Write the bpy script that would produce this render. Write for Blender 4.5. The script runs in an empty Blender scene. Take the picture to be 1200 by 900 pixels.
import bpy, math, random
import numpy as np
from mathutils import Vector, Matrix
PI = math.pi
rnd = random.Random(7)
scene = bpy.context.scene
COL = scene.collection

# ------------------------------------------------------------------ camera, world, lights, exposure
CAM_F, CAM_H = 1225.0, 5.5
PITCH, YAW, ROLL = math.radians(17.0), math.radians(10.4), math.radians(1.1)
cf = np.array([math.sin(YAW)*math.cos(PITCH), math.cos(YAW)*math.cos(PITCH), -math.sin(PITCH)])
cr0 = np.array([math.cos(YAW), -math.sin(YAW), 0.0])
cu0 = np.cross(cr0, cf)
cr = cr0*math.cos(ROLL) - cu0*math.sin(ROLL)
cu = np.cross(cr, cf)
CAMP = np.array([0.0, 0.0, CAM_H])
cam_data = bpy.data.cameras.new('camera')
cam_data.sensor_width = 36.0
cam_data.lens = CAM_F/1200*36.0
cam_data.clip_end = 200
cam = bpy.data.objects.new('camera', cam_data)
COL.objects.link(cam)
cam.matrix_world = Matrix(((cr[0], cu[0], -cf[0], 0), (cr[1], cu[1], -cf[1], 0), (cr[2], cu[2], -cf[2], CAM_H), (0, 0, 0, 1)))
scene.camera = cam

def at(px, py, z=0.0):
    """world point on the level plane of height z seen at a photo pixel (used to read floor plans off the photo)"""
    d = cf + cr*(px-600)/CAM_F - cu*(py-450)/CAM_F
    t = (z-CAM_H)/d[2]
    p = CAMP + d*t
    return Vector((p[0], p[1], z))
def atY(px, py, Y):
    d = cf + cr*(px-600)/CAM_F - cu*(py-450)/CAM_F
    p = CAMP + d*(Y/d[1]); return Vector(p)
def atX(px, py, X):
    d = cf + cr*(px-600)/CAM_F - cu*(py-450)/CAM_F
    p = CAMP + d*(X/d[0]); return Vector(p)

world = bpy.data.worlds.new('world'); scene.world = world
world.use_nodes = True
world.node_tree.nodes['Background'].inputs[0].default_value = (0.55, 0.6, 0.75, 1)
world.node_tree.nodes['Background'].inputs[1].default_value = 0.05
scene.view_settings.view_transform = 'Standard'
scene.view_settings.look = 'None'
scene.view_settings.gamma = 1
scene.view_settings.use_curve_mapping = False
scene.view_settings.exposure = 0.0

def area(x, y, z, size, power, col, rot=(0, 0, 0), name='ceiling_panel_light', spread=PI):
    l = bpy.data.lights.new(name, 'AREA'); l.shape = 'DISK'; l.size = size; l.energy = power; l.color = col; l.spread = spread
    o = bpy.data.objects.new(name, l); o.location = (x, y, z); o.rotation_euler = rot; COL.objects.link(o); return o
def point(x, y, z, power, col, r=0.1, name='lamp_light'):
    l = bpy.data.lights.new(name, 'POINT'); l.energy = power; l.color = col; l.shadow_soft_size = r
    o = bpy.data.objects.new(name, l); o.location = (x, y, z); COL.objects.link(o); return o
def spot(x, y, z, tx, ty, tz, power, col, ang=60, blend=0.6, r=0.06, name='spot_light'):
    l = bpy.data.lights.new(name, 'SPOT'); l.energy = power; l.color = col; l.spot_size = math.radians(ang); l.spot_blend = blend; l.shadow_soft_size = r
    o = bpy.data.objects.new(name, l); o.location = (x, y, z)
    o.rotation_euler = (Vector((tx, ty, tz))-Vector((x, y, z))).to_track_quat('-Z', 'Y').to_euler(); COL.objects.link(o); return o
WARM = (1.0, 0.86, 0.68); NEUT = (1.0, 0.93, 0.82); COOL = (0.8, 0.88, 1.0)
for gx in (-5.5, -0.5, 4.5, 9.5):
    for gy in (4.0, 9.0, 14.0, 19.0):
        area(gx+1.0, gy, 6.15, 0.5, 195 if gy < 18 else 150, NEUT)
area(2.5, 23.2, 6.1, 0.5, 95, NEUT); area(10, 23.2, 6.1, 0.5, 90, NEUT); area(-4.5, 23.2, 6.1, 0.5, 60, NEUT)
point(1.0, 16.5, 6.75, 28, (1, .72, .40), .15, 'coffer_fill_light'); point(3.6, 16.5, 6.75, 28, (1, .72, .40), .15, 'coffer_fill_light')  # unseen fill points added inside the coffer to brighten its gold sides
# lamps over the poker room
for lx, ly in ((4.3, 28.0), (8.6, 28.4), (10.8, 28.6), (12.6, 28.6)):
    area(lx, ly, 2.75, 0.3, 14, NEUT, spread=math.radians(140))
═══
■ EXERCISE REQUIREMENTS:
Give the data again, exactly as it stands.

■ OUTPUT:
Write the bpy script that would produce this render. Write for Blender 4.5. The script runs in an empty Blender scene. Take the picture to be 1200 by 900 pixels.
import bpy, math, random
import numpy as np
from mathutils import Vector, Matrix
PI = math.pi
rnd = random.Random(7)
scene = bpy.context.scene
COL = scene.collection

# ------------------------------------------------------------------ camera, world, lights, exposure
CAM_F, CAM_H = 1225.0, 5.5
PITCH, YAW, ROLL = math.radians(17.0), math.radians(10.4), math.radians(1.1)
cf = np.array([math.sin(YAW)*math.cos(PITCH), math.cos(YAW)*math.cos(PITCH), -math.sin(PITCH)])
cr0 = np.array([math.cos(YAW), -math.sin(YAW), 0.0])
cu0 = np.cross(cr0, cf)
cr = cr0*math.cos(ROLL) - cu0*math.sin(ROLL)
cu = np.cross(cr, cf)
CAMP = np.array([0.0, 0.0, CAM_H])
cam_data = bpy.data.cameras.new('camera')
cam_data.sensor_width = 36.0
cam_data.lens = CAM_F/1200*36.0
cam_data.clip_end = 200
cam = bpy.data.objects.new('camera', cam_data)
COL.objects.link(cam)
cam.matrix_world = Matrix(((cr[0], cu[0], -cf[0], 0), (cr[1], cu[1], -cf[1], 0), (cr[2], cu[2], -cf[2], CAM_H), (0, 0, 0, 1)))
scene.camera = cam

def at(px, py, z=0.0):
    """world point on the level plane of height z seen at a photo pixel (used to read floor plans off the photo)"""
    d = cf + cr*(px-600)/CAM_F - cu*(py-450)/CAM_F
    t = (z-CAM_H)/d[2]
    p = CAMP + d*t
    return Vector((p[0], p[1], z))
def atY(px, py, Y):
    d = cf + cr*(px-600)/CAM_F - cu*(py-450)/CAM_F
    p = CAMP + d*(Y/d[1]); return Vector(p)
def atX(px, py, X):
    d = cf + cr*(px-600)/CAM_F - cu*(py-450)/CAM_F
    p = CAMP + d*(X/d[0]); return Vector(p)

world = bpy.data.worlds.new('world'); scene.world = world
world.use_nodes = True
world.node_tree.nodes['Background'].inputs[0].default_value = (0.55, 0.6, 0.75, 1)
world.node_tree.nodes['Background'].inputs[1].default_value = 0.05
scene.view_settings.view_transform = 'Standard'
scene.view_settings.look = 'None'
scene.view_settings.gamma = 1
scene.view_settings.use_curve_mapping = False
scene.view_settings.exposure = 0.0

def area(x, y, z, size, power, col, rot=(0, 0, 0), name='ceiling_panel_light', spread=PI):
    l = bpy.data.lights.new(name, 'AREA'); l.shape = 'DISK'; l.size = size; l.energy = power; l.color = col; l.spread = spread
    o = bpy.data.objects.new(name, l); o.location = (x, y, z); o.rotation_euler = rot; COL.objects.link(o); return o
def point(x, y, z, power, col, r=0.1, name='lamp_light'):
    l = bpy.data.lights.new(name, 'POINT'); l.energy = power; l.color = col; l.shadow_soft_size = r
    o = bpy.data.objects.new(name, l); o.location = (x, y, z); COL.objects.link(o); return o
def spot(x, y, z, tx, ty, tz, power, col, ang=60, blend=0.6, r=0.06, name='spot_light'):
    l = bpy.data.lights.new(name, 'SPOT'); l.energy = power; l.color = col; l.spot_size = math.radians(ang); l.spot_blend = blend; l.shadow_soft_size = r
    o = bpy.data.objects.new(name, l); o.location = (x, y, z)
    o.rotation_euler = (Vector((tx, ty, tz))-Vector((x, y, z))).to_track_quat('-Z', 'Y').to_euler(); COL.objects.link(o); return o
WARM = (1.0, 0.86, 0.68); NEUT = (1.0, 0.93, 0.82); COOL = (0.8, 0.88, 1.0)
for gx in (-5.5, -0.5, 4.5, 9.5):
    for gy in (4.0, 9.0, 14.0, 19.0):
        area(gx+1.0, gy, 6.15, 0.5, 195 if gy < 18 else 150, NEUT)
area(2.5, 23.2, 6.1, 0.5, 95, NEUT); area(10, 23.2, 6.1, 0.5, 90, NEUT); area(-4.5, 23.2, 6.1, 0.5, 60, NEUT)
point(1.0, 16.5, 6.75, 28, (1, .72, .40), .15, 'coffer_fill_light'); point(3.6, 16.5, 6.75, 28, (1, .72, .40), .15, 'coffer_fill_light')  # unseen fill points added inside the coffer to brighten its gold sides
# lamps over the poker room
for lx, ly in ((4.3, 28.0), (8.6, 28.4), (10.8, 28.6), (12.6, 28.6)):
    area(lx, ly, 2.75, 0.3, 14, NEUT, spread=math.radians(140))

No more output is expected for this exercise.